Una gran parte del mondo è autoritariamente guidata da una concezione di tipo religioso che considera legittima e dovuta sia l’oppressione femminile che la stroncatura violenta di ogni comportamento personale considerato abnorme.

L’idea della continuità fra sviluppo complessivo e miglioramento dei rapporti interpersonali va ora più che mai difesa con forza ma deve sempre essere unita alla difesa della libertà individuale in termini assoluti.

Comunque, non è che le cose vadano così bene anche dalle nostre parti.

Qui una vocale ha diffusamente modificato il senso dello slogan da cu siamo partiti.

Qualcuno, per ignoranza o malvolenza, ha iniziato (molti anni fa) a scandire che “il personale è politica” modificando la desinenza dell’ultima parola.

E, stranamente, molti lo hanno subito seguito.

Siamo a parecchi anni fa.

Una mia amica rimane incinta, diciamo casualmente, di un uomo che non ama e che a sua volta non la ama.

Vorrebbe, vorrebbero entrambi, abortire e superare questo momento difficile.

Ma Maria (chiamiamola così) è una fervida militante dell’Unione dei Comunisti Italiani Marxisti Leninisti più nota come “Servire il Popolo”.

Una organizzazione che predica che ogni atto personale è un atto politico,anzi è direttamente “politica”.

Deve quindi discutere della sua volontà in un organo politico.

Qui le spiegano che i proletari non abortiscono, che ogni nuovo nato è un fucile in più nella rivoluzione prossima ventura, che i valori degli sfruttati sono ben diversi dalla eccessiva licenza che i ricchi e i potenti si concedono allegramente.

Far nascere questo bambino esula dunque dalla sfera personale per collocarsi in quella politica.

Dunque il bambino nasce ed è giusto sperare che poi sia andato tutto bene.

Anche perché, nel frattempo, Aldo Brandirali, fondatore e leader di “Servire il Popolo”, riappare prima come democristiano e poi come esponente milanese di Forza Italia.

Sarà anche assessore con il sindaco Albertini.

Prego non considerare questa triste storia come un episodio estremo e non significante.

Al contrario dal momento in cui le scelte e le preferenze personali sono diventate atti politici destinati a contrapporsi e a cercar di prevalere sugli altri, si è aperta una valanga che non sembra destinata a finire.

Naturalmente, e per fortuna, si tratta quasi sempre di situazioni molto meno gravi e drammatiche di quel mio ricordo giovanile.

Permettere alla sfera politica di entrare d’autorità in quella degli atteggiamenti e delle decisioni personali ha fatto sì che tutto diventasse messaggio.

In primo luogo, naturalmente, il vestiario.

Se eri fascista dovevi indossare le scarpe a punta, se eri un compagno dovevi portare l’eskimo (su cui Guccini compose una splendida canzone).

Le scelte musicali ed artistiche diventarono rapidamente anche esse indicative.
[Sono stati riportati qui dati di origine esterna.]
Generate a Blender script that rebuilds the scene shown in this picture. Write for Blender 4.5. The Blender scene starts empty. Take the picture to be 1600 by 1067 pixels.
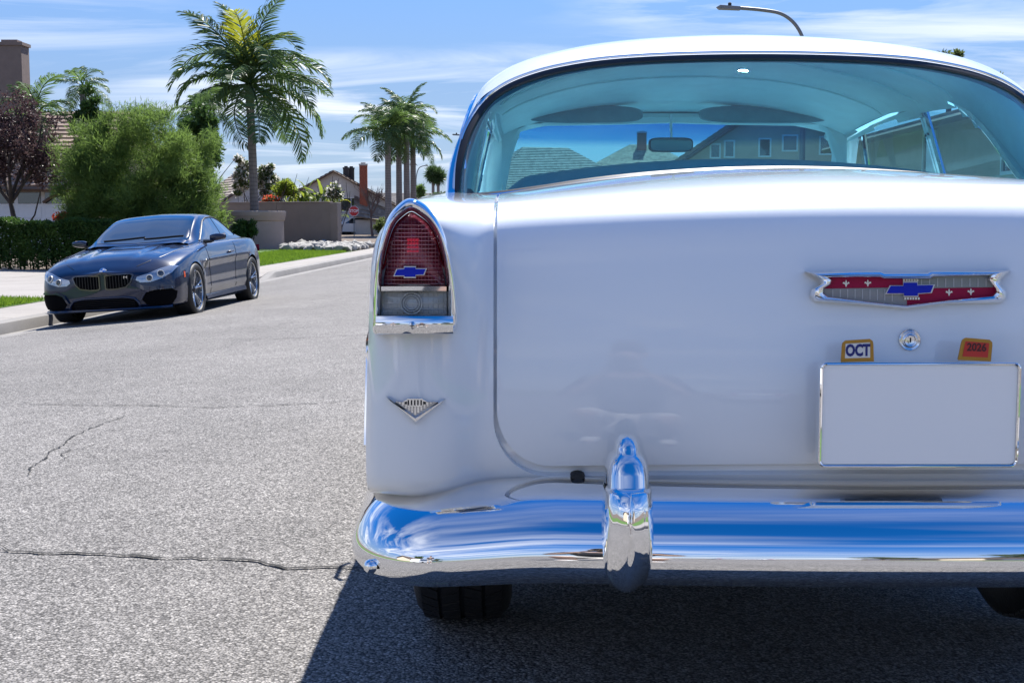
import bpy, bmesh, math, random
import numpy as np
from mathutils import Vector, Matrix
from mathutils.bvhtree import BVHTree
R = math.radians
rng = np.random.default_rng(7)
random.seed(7)
SC = bpy.context.scene
COL = SC.collection

# ---------------------------------------------------------------- camera
HC = 1.04                                   # lens height above the crown of the street
PITCH = math.atan(193.5 / 2000.0)
cam_d = bpy.data.cameras.new('camera'); cam = bpy.data.objects.new('camera', cam_d); COL.objects.link(cam)
cam.location = (0, 0, HC); cam.rotation_euler = (math.pi / 2 - PITCH, 0, 0)
cam_d.sensor_width = 36; cam_d.lens = 45; cam_d.clip_start = 0.02; cam_d.clip_end = 6000
SC.camera = cam
# ---------------------------------------------------------------- light
SUN_EL, SUN_AZ = 55.0, 17.0                 # azimuth from +Y (ahead) towards +X (right)
EXPOSURE = 1.54
SC.view_settings.view_transform = 'Standard'; SC.view_settings.look = 'None'
SC.view_settings.gamma = 1; SC.view_settings.exposure = EXPOSURE; SC.view_settings.use_curve_mapping = False
try:
    SC.cycles.use_denoising = True
    SC.cycles.max_bounces = 10; SC.cycles.transparent_max_bounces = 24; SC.cycles.glossy_bounces = 5
    SC.cycles.diffuse_bounces = 3; SC.cycles.sample_clamp_indirect = 8; SC.cycles.caustics_reflective = False; SC.cycles.caustics_refractive = False
except Exception: pass
sd = bpy.data.lights.new('sun', 'SUN'); sd.energy = 3.5; sd.angle = R(0.5); sd.color = (1.0, 0.96, 0.90)
sun = bpy.data.objects.new('sun', sd); COL.objects.link(sun)
sdir = Vector((math.sin(R(SUN_AZ)) * math.cos(R(SUN_EL)), math.cos(R(SUN_AZ)) * math.cos(R(SUN_EL)), math.sin(R(SUN_EL))))
sun.rotation_euler = sdir.to_track_quat('Z', 'Y').to_euler(); sun.location = (20, 30, 40)

class NT:
    """small node-tree helper"""
    def __init__(s, nt): s.nt = nt; s.n = nt.nodes; s.l = nt.links
    def add(s, typ, **kw):
        nd = s.n.new(typ); ins = kw.pop('ins', {})
        for k, v in kw.items(): setattr(nd, k, v)
        for k, v in ins.items():
            sock = nd.inputs[k]
            if isinstance(v, bpy.types.NodeSocket): s.l.new(v, sock)
            else:
                if hasattr(sock.default_value, '__len__') and not hasattr(v, '__len__'): v = (v, v, v, 1)[:len(sock.default_value)]
                elif hasattr(sock.default_value, '__len__') and len(sock.default_value) == 4 and len(v) == 3: v = (*v, 1)
                sock.default_value = v
        return nd
    def math(s, op, a, b=0.0, clamp=False):
        nd = s.add('ShaderNodeMath', operation=op, ins={0: a, 1: b}); nd.use_clamp = clamp; return nd.outputs[0]
    def ramp(s, fac, stops, interp='LINEAR'):
        nd = s.add('ShaderNodeValToRGB', ins={0: fac}); cr = nd.color_ramp; cr.interpolation = interp
        while len(cr.elements) < len(stops): cr.elements.new(0.5)
        for e, (p, c) in zip(cr.elements, stops):
            e.position = p; e.color = (c, c, c, 1) if not hasattr(c, '__len__') else (*c[:3], 1)
        return nd.outputs[0]
    def mix(s, fac, a, b, mode='MIX'):
        nd = s.add('ShaderNodeMix', data_type='RGBA', blend_type=mode)
        for i, v in ((0, fac), (6, a), (7, b)):
            if isinstance(v, bpy.types.NodeSocket): s.l.new(v, nd.inputs[i])
            else: nd.inputs[i].default_value = v if i == 0 else ((*v[:3], 1) if hasattr(v, '__len__') else (v, v, v, 1))
        return nd.outputs[2]
    def noise(s, vec, scale, detail=3.0, rough=0.55, dist=0.0):
        nd = s.add('ShaderNodeTexNoise', ins={'Scale': scale, 'Detail': detail, 'Roughness': rough, 'Distortion': dist})
        if vec is not None: s.l.new(vec, nd.inputs['Vector'])
        return nd.outputs[0]
    def mapping(s, vec, scale=(1, 1, 1), loc=(0, 0, 0), rot=(0, 0, 0)):
        return s.add('ShaderNodeMapping', ins={0: vec, 1: loc, 2: rot, 3: scale}).outputs[0]

# sky: Nishita plus thin streaks of high cloud, laid on a flat layer overhead
W = bpy.data.worlds.new('World'); SC.world = W; W.use_nodes = True
w = NT(W.node_tree); w.n.clear()
sky = w.add('ShaderNodeTexSky', sky_type='NISHITA'); sky.sun_disc = False
sky.sun_elevation = R(SUN_EL); sky.sun_rotation = R(SUN_AZ)
sky.altitude = 20; sky.air_density = 1.0; sky.dust_density = 0.0; sky.ozone_density = 6.0
tc = w.add('ShaderNodeTexCoord').outputs['Generated']
sep = w.add('ShaderNodeSeparateXYZ', ins={0: tc})
el = w.math('ADD', w.math('MAXIMUM', sep.outputs[2], 0.0), 0.10)
cxy = w.add('ShaderNodeCombineXYZ', ins={0: w.math('DIVIDE', sep.outputs[0], el), 1: w.math('DIVIDE', sep.outputs[1], el), 2: 0.0}).outputs[0]
m1 = w.mapping(cxy, (0.55, 1.15, 1), (3.3, 0.9, 0), (0, 0, R(-8)))
n1 = w.noise(m1, 1.05, 9, 0.58, 1.2)
m2 = w.mapping(cxy, (0.40, 0.7, 1), (15.3, 6.6, 0))
n2 = w.noise(m2, 0.8, 3, 0.5)
cl = w.math('MULTIPLY', w.ramp(n1, [(0.44, 0), (0.66, 1)]), w.ramp(n2, [(0.37, 0.0), (0.54, 1)]))
cl = w.math('MULTIPLY', cl, 0.92)
skyc = w.add('ShaderNodeHueSaturation', ins={'Saturation': 1.30, 'Value': 1.0, 'Color': sky.outputs[0]}).outputs[0]
hz = w.ramp(sep.outputs[2], [(0.0, .80), (.03, .78), (.10, .74), (.20, .50), (.40, 0.0)])
skyc = w.mix(hz, skyc, (2.2, 2.65, 3.35))
skyc = w.mix(1.0, skyc, (.87, .92, 1.08), 'MULTIPLY')
skyc = w.mix(cl, skyc, (6.6, 6.9, 7.6))
bg = w.add('ShaderNodeBackground', ins={'Color': skyc, 'Strength': 0.060})
wo = w.add('ShaderNodeOutputWorld'); w.l.new(bg.outputs[0], wo.inputs[0])

# ---------------------------------------------------------------- helpers
def px(x, y, Y):
    """the world point a photograph position shows at distance Y along the street"""
    u = (x - 800) / 2000.0; v = (533.5 - y) / 2000.0
    dy = math.cos(PITCH) + v * math.sin(PITCH); dz = -math.sin(PITCH) + v * math.cos(PITCH)
    t = Y / dy
    return Vector((u * t, Y, HC + dz * t))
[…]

A poco valeva spiegare che la grande stagione del Futurismo che conquistava gran parte del mondo non aveva nulla a che fare con il regime mussoliniano.

Se ti piacevano Carrà e Boccioni eri schedato.
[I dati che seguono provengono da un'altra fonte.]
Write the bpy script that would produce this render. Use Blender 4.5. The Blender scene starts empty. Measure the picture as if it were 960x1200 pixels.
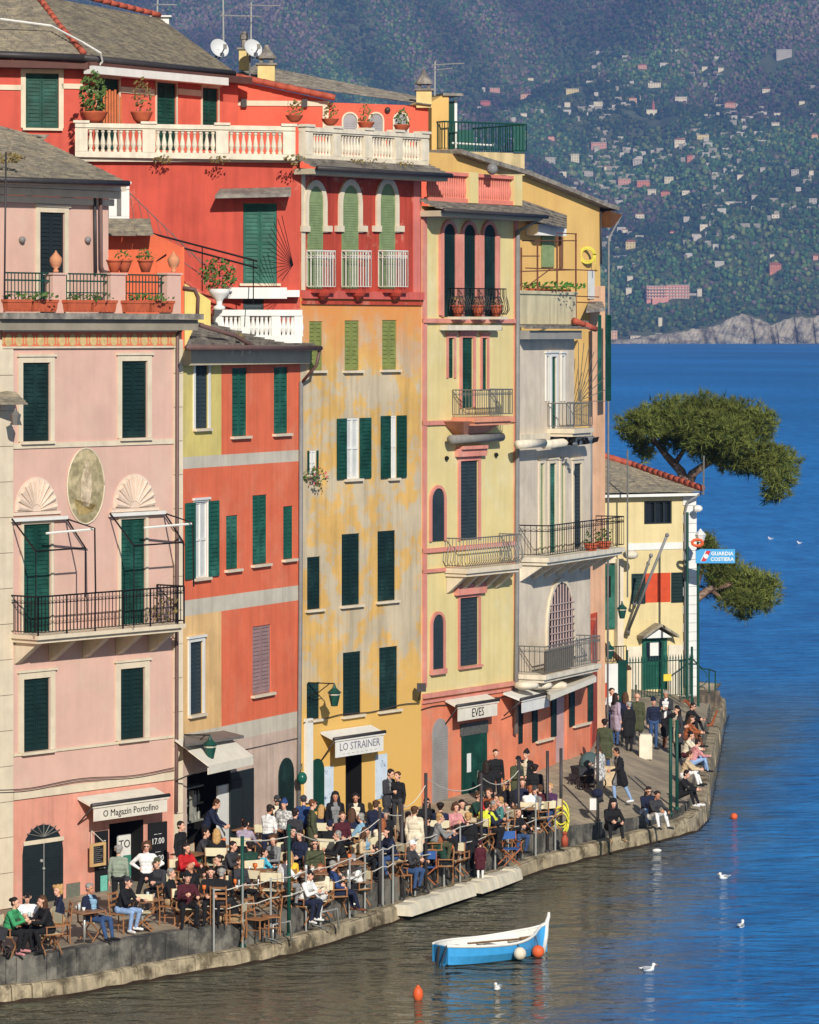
import bpy, math, random
import numpy as np
from mathutils import Vector, Matrix
from mathutils.bvhtree import BVHTree
random.seed(7)
R = math.radians
F = 4570.0; CX = 480.0; HY = 390.0; CZ = 15.06        # focal length (pixels), horizon, camera height over the water
S = bpy.context.scene
COL = S.collection

def P(x, y, Y):
    return Vector(((x-CX)*Y/F, Y, CZ-(y-HY)*Y/F))

# ------------------------------------------------------------------ materials
def lin(c):
    return tuple((v/255/12.92 if v/255 <= .04045 else ((v/255+.055)/1.055)**2.4) for v in c)
MATS = {}
def desat(c, a=.04):
    l = .25*c[0]+.65*c[1]+.1*c[2]
    return [v+(l-v)*a for v in c]
def nodes_of(m):
    m.use_nodes = True
    nt = m.node_tree
    return nt, nt.nodes, nt.links, nt.nodes['Principled BSDF']
def mat(name, rgb, rough=.7, var=.12, scale=2.0, bump=.0, metal=0.0, spec=.3, streak=0.0, rgb2=None, mix2=(.5, .62), scale2=.6, bscale=25, k=1.0):
    """plain surface colour given as sRGB 0-255, mottled by two noises; optional second colour in patches"""
    if name in MATS: return MATS[name]
    m = bpy.data.materials.new(name); MATS[name] = m
    nt, N, L, b = nodes_of(m)
    c = desat([v*k for v in lin(rgb)])
    b.inputs['Roughness'].default_value = rough
    b.inputs['Metallic'].default_value = metal
    b.inputs['Specular IOR Level'].default_value = spec
    if var <= 0 and not rgb2:
        b.inputs['Base Color'].default_value = (*c, 1); return m
    g = N.new('ShaderNodeNewGeometry')
    def noise(sc, det=4, vec=None, ro=.6):
        n = N.new('ShaderNodeTexNoise'); n.inputs['Scale'].default_value = sc
        n.inputs['Detail'].default_value = det; n.inputs['Roughness'].default_value = ro
        L.new(vec if vec is not None else g.outputs['Position'], n.inputs['Vector']); return n
    def ramp(src, p0, p1, c0, c1):
        r = N.new('ShaderNodeValToRGB'); e = r.color_ramp.elements
        e[0].position = p0; e[1].position = p1; e[0].color = (*c0, 1); e[1].color = (*c1, 1)
        L.new(src, r.inputs['Fac']); return r
    def mixc(fac, a, bb, mode='MIX'):
        x = N.new('ShaderNodeMix'); x.data_type = 'RGBA'; x.blend_type = mode
        if isinstance(fac, float): x.inputs[0].default_value = fac
        else: L.new(fac, x.inputs[0])
        for s, v in ((6, a), (7, bb)):
            if isinstance(v, tuple): x.inputs[s].default_value = (*v, 1)
            else: L.new(v, x.inputs[s])
        return x.outputs[2]
    col = tuple(c)
    if rgb2:
        r2 = ramp(noise(scale2, 6, None, .7).outputs['Fac'], mix2[0], mix2[1], (0, 0, 0), (1, 1, 1))
        col = mixc(r2.outputs['Color'], tuple(c), tuple(desat([v*k for v in lin(rgb2)])))
    lo, hi = 1-var, 1+var
    r1 = ramp(noise(scale).outputs['Fac'], .3, .7, (lo,)*3, (hi,)*3)
    col = mixc(1.0, col, r1.outputs['Color'], 'MULTIPLY')
    if streak:
        mp = N.new('ShaderNodeMapping'); mp.inputs['Scale'].default_value = (3.2, 3.2, .22)
        L.new(g.outputs['Position'], mp.inputs['Vector'])
        rs = ramp(noise(1.4, 5, mp.outputs['Vector']).outputs['Fac'], .45, .75, (1, 1, 1), (1-streak,)*3)
        col = mixc(1.0, col, rs.outputs['Color'], 'MULTIPLY')
    L.new(col, b.inputs['Base Color'])
    if bump:
        bn = N.new('ShaderNodeBump'); bn.inputs['Strength'].default_value = bump; bn.inputs['Distance'].default_value = .02
        L.new(noise(bscale, 5).outputs['Fac'], bn.inputs['Height']); L.new(bn.outputs['Normal'], b.inputs['Normal'])
    return m

# ------------------------------------------------------------------ mesh building
ORG = {}
class Frame:                                # plain world axes
    def w(s, a, b, c): return Vector((a, b, c))
WORLD = Frame()
class MB:
    def __init__(s): s.v = []; s.f = []; s.m = []
    def add(s, vs, fs, mi=0):
        n = len(s.v); s.v += [Vector(v) for v in vs]
        for f in fs: s.f.append(tuple(i+n for i in f)); s.m.append(mi)
    def quad(s, a, b, c, d, mi=0): s.add([a, b, c, d], [(0, 1, 2, 3)], mi)
    def hexa(s, q, mi=0):                   # eight corners: bottom four, top four
        s.add(q, [(3, 2, 1, 0), (4, 5, 6, 7), (0, 1, 5, 4), (1, 2, 6, 5), (2, 3, 7, 6), (3, 0, 4, 7)], mi)
    def box(s, T, a0, a1, b0, b1, c0, c1, mi=0):
        s.hexa([T.w(a0, b0, c0), T.w(a1, b0, c0), T.w(a1, b0, c1), T.w(a0, b0, c1),
                T.w(a0, b1, c0), T.w(a1, b1, c0), T.w(a1, b1, c1), T.w(a0, b1, c1)], mi)
    def prism(s, pts, d, mi=0):             # planar polygon pushed along vector d
        n = len(pts); vs = [Vector(p) for p in pts]; vs += [p+d for p in vs]
        fs = [tuple(range(n)), tuple(range(2*n-1, n-1, -1))]
        fs += [(i+n, (i+1) % n+n, (i+1) % n, i) for i in range(n)]
        s.add(vs, fs, mi)
    def tube(s, pts, r, seg=6, mi=0, cap=True):
        pts = [Vector(p) for p in pts]
        rs = r if isinstance(r, (list, tuple)) else [r]*len(pts)
        vs = []; up = None
        for i, p in enumerate(pts):
            d = (pts[min(i+1, len(pts)-1)]-pts[max(i-1, 0)])
            if d.length < 1e-9: d = Vector((0, 0, 1))
            d.normalize()
            if up is None:
                up = Vector((0, 0, 1)) if abs(d.z) < .9 else Vector((1, 0, 0))
            a = d.cross(up)
            if a.length < 1e-6: a = d.orthogonal()
            a.normalize(); b = a.cross(d); up = b
            for k in range(seg):
                t = 2*math.pi*k/seg
                vs.append(p+a*(math.cos(t)*rs[i])+b*(math.sin(t)*rs[i]))
        fs = []
        for i in range(len(pts)-1):
            for k in range(seg):
                k2 = (k+1) % seg
                fs.append((i*seg+k, i*seg+k2, (i+1)*seg+k2, (i+1)*seg+k))
        if cap:
            fs.append(tuple(range(seg-1, -1, -1))); q = (len(pts)-1)*seg; fs.append(tuple(range(q, q+seg)))
        s.add(vs, fs, mi)
    def lathe(s, c, prof, seg=12, mi=0):    # profile of (radius, z) round the vertical through c
        c = Vector(c); vs = []; fs = []
        for r, z in prof:
            for k in range(seg):
                t = 2*math.pi*k/seg; vs.append(c+Vector((math.cos(t)*r, math.sin(t)*r, z)))
        for i in range(len(prof)-1):
            for k in range(seg):
                k2 = (k+1) % seg; fs.append((i*seg+k, i*seg+k2, (i+1)*seg+k2, (i+1)*seg+k))
        fs.append(tuple(range(seg-1, -1, -1))); q = (len(prof)-1)*seg; fs.append(tuple(range(q, q+seg)))
        s.add(vs, fs, mi)
    def ball(s, c, r, seg=10, rings=6, mi=0, sx=1, sy=1, sz=1):
        c = Vector(c); vs = []; fs = []
        for i in range(rings+1):
            a = math.pi*i/rings
            for k in range(seg):
                t = 2*math.pi*k/seg
                vs.append(c+Vector((math.sin(a)*math.cos(t)*r*sx, math.sin(a)*math.sin(t)*r*sy, -math.cos(a)*r*sz)))
        for i in range(rings):
            for k in range(seg):
                k2 = (k+1) % seg; fs.append((i*seg+k, i*seg+k2, (i+1)*seg+k2, (i+1)*seg+k))
        s.add(vs, fs, mi)
    def build(s, name, mats, parent=None, smooth=False, local=False):
        if not isinstance(mats, (list, tuple)): mats = [mats]
        me = bpy.data.meshes.new(name)
        o = Vector((0, 0, 0)) if local or parent is None else ORG.get(parent.name, Vector((0, 0, 0)))
        me.from_pydata([tuple(v-o) for v in s.v], [], s.f)
        for mm in mats: me.materials.append(mm)
        if len(mats) > 1: me.polygons.foreach_set('material_index', s.m)
        if smooth: me.polygons.foreach_set('use_smooth', [True]*len(s.f))
        me.update()
        ob = bpy.data.objects.new(name, me); COL.objects.link(ob)
        if parent is not None:
            ob.parent = parent; ORG[ob.name] = o
        return ob
def tag(o, label=None, cat=None, group=None, kind=None):
    if label: o['label'] = label
    if cat: o['category'] = cat
    if group: o['group'] = group
    if kind: o['kind'] = kind
    return o
def empty(name, loc, label=None, cat=None, group=None, rz=0):
    o = bpy.data.objects.new(name, None); COL.objects.link(o); o.location = loc; o.rotation_euler.z = rz
    o.empty_display_size = .2
    ORG[o.name] = Vector(loc)
    return tag(o, label, cat, group)
def copy_tree(o, parent=None):
    c = o.copy(); COL.objects.link(c)
    if parent is not None: c.parent = parent
    for ch in o.children: copy_tree(ch, c)
    return c

class Fac:
    """a vertical wall plane: u along it, z up, n out of it"""
    def __init__(s, a, b):
        s.o = Vector((a[0], a[1], 0)); e = Vector((b[0], b[1], 0)); s.W = (e-s.o).length
        s.t = (e-s.o)/s.W; s.n = Vector((s.t.y, -s.t.x, 0))
    def w(s, u, z, n=0.0):
        p = s.o+s.t*u+s.n*n; p.z = z; return p
    def uz(s, x, y, off=0.0):
        d = Vector(((x-CX)/F, 1, 0)); k = (s.o+s.n*off).dot(s.n)/d.dot(s.n)
        return (d*k-s.o).dot(s.t), CZ-(y-HY)*k/F
    def u(s, x, off=0.0): return s.uz(x, 0, off)[0]
    def z(s, x, y, off=0.0): return s.uz(x, y, off)[1]
def XY(x, Y): return ((x-CX)*Y/F, Y)

def text_mesh(txt, name, m, T, u, z, n, size, parent, slant=0.0, squeeze=1.0, bold=0.0, fit=None):
    """lettering as flat raised glyphs on frame T, centred on (u, z)"""
    cu = bpy.data.curves.new(name, 'FONT'); cu.body = txt; cu.size = size; cu.extrude = .006
    cu.align_x = 'CENTER'; cu.align_y = 'CENTER'; cu.resolution_u = 2; cu.offset = bold; cu.shear = slant
    tmp = bpy.data.objects.new(name+'_curve', cu); COL.objects.link(tmp)
    dg = bpy.context.evaluated_depsgraph_get()
    me = bpy.data.meshes.new_from_object(tmp.evaluated_get(dg))
    bpy.data.objects.remove(tmp); bpy.data.curves.remove(cu)
    o = ORG.get(parent.name, Vector()) if parent else Vector()
    if fit: squeeze = fit/max(1e-3, max(v.co.x for v in me.vertices)-min(v.co.x for v in me.vertices))
    for v in me.vertices: v.co = T.w(u+v.co.x*squeeze, z+v.co.y, n+v.co.z)-o
    me.materials.clear(); me.materials.append(m)
    ob = bpy.data.objects.new(name, me); COL.objects.link(ob)
    if parent: ob.parent = parent; ORG[ob.name] = o
    return ob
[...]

E, naturalmente, se eri davvero di sinistra dovevi (almeno in teoria) condividere l’idea della “coppia aperta”.

Le eventuali resistenze su questo piano nascondevano la sopravvivenza di cascami di carattere politico o culturale che andavano estirpati.

Pur senza giungere alla follia che portò la povera Maria a una scelta non voluta, capitava abbastanza spesso che anche le piccole dinamiche di coppia venissero esaminate e discusse in sede collettiva.

Ne scaturivano pareri e suggerimenti operativi.

I maschi, nel loro semplicismo, si difesero parzialmente da queste prassi che del resto tendevano di solito a contestare il loro ruolo.

Si diffuse la battuta secondo cui le “compagne” dopo la riunione “si portavano i compiti da fare a casa”.

Altri tempi, si dirà.

E, in effetti, le cose oggi vanno ancora peggio.

La continuità stabilitasi tra privato e pubblico ha trasformato la sfera dei comportamenti personali in uno strumento di comunicazione rivolto sistematicamente all’esterno.

Un segmento dell’esistenza che dovrebbe essere governato da istanze di ordine etico o, al massimo, di gusto personale viene esposto come se dovesse operare in una dimensione di carattere collettivo.

In particolare per coloro che, come i politici, devono cercare il consenso l’esposizione apparentemente libera della vita personale è diventata strumento di caratterizzazione e di lotta.

Non siamo, si badi bene, alla ipocrita foto di gruppo della scalcagnata Famiglia Reale che parla in riferimento al ruolo pubblico che deve essere comunque svolto.

Siamo finiti piuttosto in un contesto selvaggio in cui alle “immagini rubate” (della cui natura si può sempre dubitare) si risponde sui social usando entrambe le occasioni per presentarsi e cercare di confermare il consenso.

In questo quadro la fine della distinzione tra vita privata e pubblica viene presentata e vissuta come un fatto di democrazia e di possibilità di conoscenza.

Siamo assai lontani da uno dei primi atti di Francois Mitterrand che pose il segreto di Stato sulle notizie relative alla salute e alla vita privata del Presidente.

Chiedeva, come credo sia giusto, di essere valutato per i suoi atti pubblici e non per i suoi passaggi, magari problematici, di vita privata.

Si difendeva, a suo modo e con il suo potere, da quella vocale dalla forza insospettata.